Streak-busters
The two hottest teams in baseball met in the Bronx on Friday night but only one left the stadium with their win streak intact. The Yankees handed the Mets their first loss in 12 games and won their fourth game in a row, taking the opener of the first-ever edition of the Subway Series between two first-place teams.
Mark Teixeira provided nearly all of the offense, hitting two homers and driving in four of the Yankees six runs. He joined Tony Clark (2004) as the only Yankee first baseman with a multi-homer game against the Mets.
Following Friday’s game, Tex had 12 hits and 11 of those were for extra bases (seven homers, four doubles). According to the Elias Sports Bureau, he is just the second player since 1900 that had at least 11 extra base hits among his first 12 hits of the season. Adam Dunn did it for the Reds in 2005.
Michael Pineda delivered an ace-like performance, allowing one run on five hits while pitching into the eighth inning. He pounded the strike zone all night, throwing 78 of his 100 pitches for strikes. That is a career-high number of strikes for Pineda, and also the highest strike percentage (min. 100 pitches) by any Yankee pitcher since Randy Johnson threw 86 strikes among his 110 pitches (78.2 percent) on June 16, 2005 against the Pirates.
Large Lefty comes up small
Coming off a vintage performance against the Tigers (8 IP, 2 R) and facing a team he has dominated in his career (2.14 ERA in five starts), CC Sabathia entered Saturday’s matchup vs. the Mets looking to clinch the series for the Yankees. Instead, he had his worst outing of the season and fell to 0-4 in four starts this year.
Sabathia is the second Yankee in the last 30 years to lose his first four starts of the season. Kevin Brown also went 0-4 in his first four outings of the 2005 season. The last Yankee southpaw to do it was Fritz Peterson in 1972. Sabathia also extended his winless streak to seven starts dating back to last year, the longest such drought of his career.
The lone highlight for the Yankees was once again Teixeira, who went 3-for-4 and clubbed another homer. That gave him eight home runs in the team’s first 18 games, a feat achieved by only five other Yankees: Alex Rodriguez (2007), Graig Nettles (1974), Mickey Mantle (1956, 1961), Yogi Berra (1956), Babe Ruth (1921).

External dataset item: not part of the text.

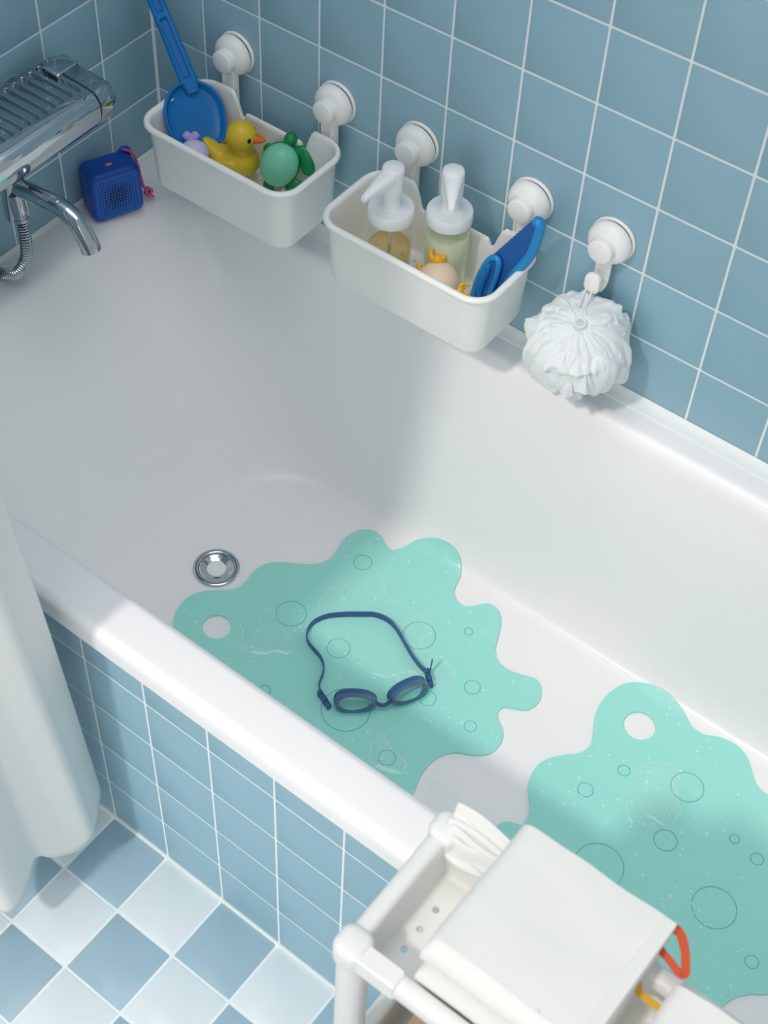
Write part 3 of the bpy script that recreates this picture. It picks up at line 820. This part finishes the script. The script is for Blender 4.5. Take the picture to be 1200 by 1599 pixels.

Matt Harvey dominated the Yankees lineup for the second time in two career starts against the team he rooted for as a kid growing up in Connecticut. He is one of two pitchers in the last 100 years with at least eight innings pitched, seven strikeouts and no more than two runs allowed in each of his first two career games against the Yankees. The other is Ray Culp, who did it for the Red Sox in 1968.
What a relief
The Yankees earned bragging rights in New York City with a 6-4 victory on Sunday night, giving them the Subway Series win. The hero of the game was the bullpen, which threw 4 2/3 scoreless, hitless innings after starter Nathan Eovaldi got rocked by the Mets.
Andrew Miller, the team’s fifth reliever of the game, closed out the win with a scoreless ninth inning for his seventh save of the season in seven tries. Since saves became an official statistic in 1969, he is now the first pitcher to convert his first seven save chances in a Yankee uniform, without allowing more than one hit in each of those games.
This was not a pretty game from a defensive standpoint. The Mets committed four errors in the game, the most they’ve ever had in a game against the Yankees, and the home team also committed two errors. The six combined errors is one shy of the record for a Subway Series game, set on May 20, 2006 when the Yankees had four and the Mets had three.
Alex Rodriguez drove in the Yankees first run with his 659th career homer. So when’s he gonna hit the next one to tie Willie Mays for fourth on the all-time list? Facing the pressure of reaching a couple other milestones, he went 51 plate appearances between No. 599 and 600, and 37 plate appearances between No. 499 and 500.